> _Data section_
## START
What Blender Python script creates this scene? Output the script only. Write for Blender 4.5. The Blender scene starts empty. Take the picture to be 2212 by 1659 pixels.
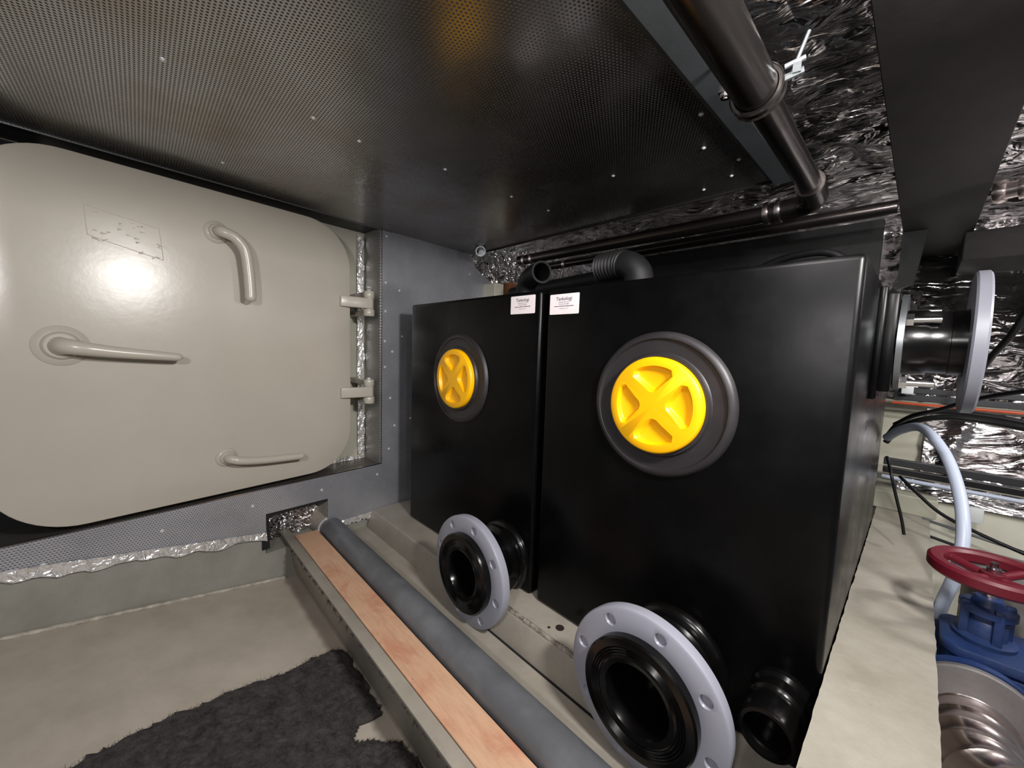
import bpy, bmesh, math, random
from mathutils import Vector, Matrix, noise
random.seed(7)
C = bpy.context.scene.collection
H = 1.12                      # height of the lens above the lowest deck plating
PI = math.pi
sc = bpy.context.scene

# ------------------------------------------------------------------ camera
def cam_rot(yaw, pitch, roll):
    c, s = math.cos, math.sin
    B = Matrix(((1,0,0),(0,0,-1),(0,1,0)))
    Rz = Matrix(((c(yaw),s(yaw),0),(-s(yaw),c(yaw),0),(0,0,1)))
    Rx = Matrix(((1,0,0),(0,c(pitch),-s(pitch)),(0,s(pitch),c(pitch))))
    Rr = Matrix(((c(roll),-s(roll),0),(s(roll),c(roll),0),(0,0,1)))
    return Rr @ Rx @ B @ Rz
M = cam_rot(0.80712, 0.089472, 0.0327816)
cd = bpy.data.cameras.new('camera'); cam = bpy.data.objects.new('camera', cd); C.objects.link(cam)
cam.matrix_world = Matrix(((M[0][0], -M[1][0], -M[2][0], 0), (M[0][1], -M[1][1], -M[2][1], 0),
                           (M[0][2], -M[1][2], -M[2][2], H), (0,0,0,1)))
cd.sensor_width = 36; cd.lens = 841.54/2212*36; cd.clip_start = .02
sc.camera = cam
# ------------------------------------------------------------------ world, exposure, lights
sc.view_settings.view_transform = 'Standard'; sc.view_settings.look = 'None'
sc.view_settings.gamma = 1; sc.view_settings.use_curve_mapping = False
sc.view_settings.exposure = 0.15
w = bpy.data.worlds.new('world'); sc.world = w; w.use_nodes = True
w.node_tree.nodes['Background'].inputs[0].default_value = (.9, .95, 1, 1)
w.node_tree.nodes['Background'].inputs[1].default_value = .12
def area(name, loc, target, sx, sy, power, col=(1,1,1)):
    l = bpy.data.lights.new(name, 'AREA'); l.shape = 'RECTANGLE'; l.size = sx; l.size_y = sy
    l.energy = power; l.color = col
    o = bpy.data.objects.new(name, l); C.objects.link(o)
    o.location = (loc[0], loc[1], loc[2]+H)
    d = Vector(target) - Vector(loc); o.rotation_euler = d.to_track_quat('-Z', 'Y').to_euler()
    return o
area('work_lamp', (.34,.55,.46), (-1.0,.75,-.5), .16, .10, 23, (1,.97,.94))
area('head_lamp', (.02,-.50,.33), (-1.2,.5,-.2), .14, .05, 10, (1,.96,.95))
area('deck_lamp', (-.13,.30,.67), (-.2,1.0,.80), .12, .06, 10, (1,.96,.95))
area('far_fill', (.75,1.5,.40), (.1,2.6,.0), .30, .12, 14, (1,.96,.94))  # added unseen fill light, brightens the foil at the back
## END
> _The exercise_
Repeat the material above in full and exactly, omitting the pictures.

> _Solution to this problem_
What Blender Python script creates this scene? Output the script only. Write for Blender 4.5. The Blender scene starts empty. Take the picture to be 2212 by 1659 pixels.
import bpy, bmesh, math, random
from mathutils import Vector, Matrix, noise
random.seed(7)
C = bpy.context.scene.collection
H = 1.12                      # height of the lens above the lowest deck plating
PI = math.pi
sc = bpy.context.scene

# ------------------------------------------------------------------ camera
def cam_rot(yaw, pitch, roll):
    c, s = math.cos, math.sin
    B = Matrix(((1,0,0),(0,0,-1),(0,1,0)))
    Rz = Matrix(((c(yaw),s(yaw),0),(-s(yaw),c(yaw),0),(0,0,1)))
    Rx = Matrix(((1,0,0),(0,c(pitch),-s(pitch)),(0,s(pitch),c(pitch))))
    Rr = Matrix(((c(roll),-s(roll),0),(s(roll),c(roll),0),(0,0,1)))
    return Rr @ Rx @ B @ Rz
M = cam_rot(0.80712, 0.089472, 0.0327816)
cd = bpy.data.cameras.new('camera'); cam = bpy.data.objects.new('camera', cd); C.objects.link(cam)
cam.matrix_world = Matrix(((M[0][0], -M[1][0], -M[2][0], 0), (M[0][1], -M[1][1], -M[2][1], 0),
                           (M[0][2], -M[1][2], -M[2][2], H), (0,0,0,1)))
cd.sensor_width = 36; cd.lens = 841.54/2212*36; cd.clip_start = .02
sc.camera = cam
# ------------------------------------------------------------------ world, exposure, lights
sc.view_settings.view_transform = 'Standard'; sc.view_settings.look = 'None'
sc.view_settings.gamma = 1; sc.view_settings.use_curve_mapping = False
sc.view_settings.exposure = 0.15
w = bpy.data.worlds.new('world'); sc.world = w; w.use_nodes = True
w.node_tree.nodes['Background'].inputs[0].default_value = (.9, .95, 1, 1)
w.node_tree.nodes['Background'].inputs[1].default_value = .12
def area(name, loc, target, sx, sy, power, col=(1,1,1)):
    l = bpy.data.lights.new(name, 'AREA'); l.shape = 'RECTANGLE'; l.size = sx; l.size_y = sy
    l.energy = power; l.color = col
    o = bpy.data.objects.new(name, l); C.objects.link(o)
    o.location = (loc[0], loc[1], loc[2]+H)
    d = Vector(target) - Vector(loc); o.rotation_euler = d.to_track_quat('-Z', 'Y').to_euler()
    return o
area('work_lamp', (.34,.55,.46), (-1.0,.75,-.5), .16, .10, 23, (1,.97,.94))
area('head_lamp', (.02,-.50,.33), (-1.2,.5,-.2), .14, .05, 10, (1,.96,.95))
area('deck_lamp', (-.13,.30,.67), (-.2,1.0,.80), .12, .06, 10, (1,.96,.95))
area('far_fill', (.75,1.5,.40), (.1,2.6,.0), .30, .12, 14, (1,.96,.94))  # added unseen fill light, brightens the foil at the back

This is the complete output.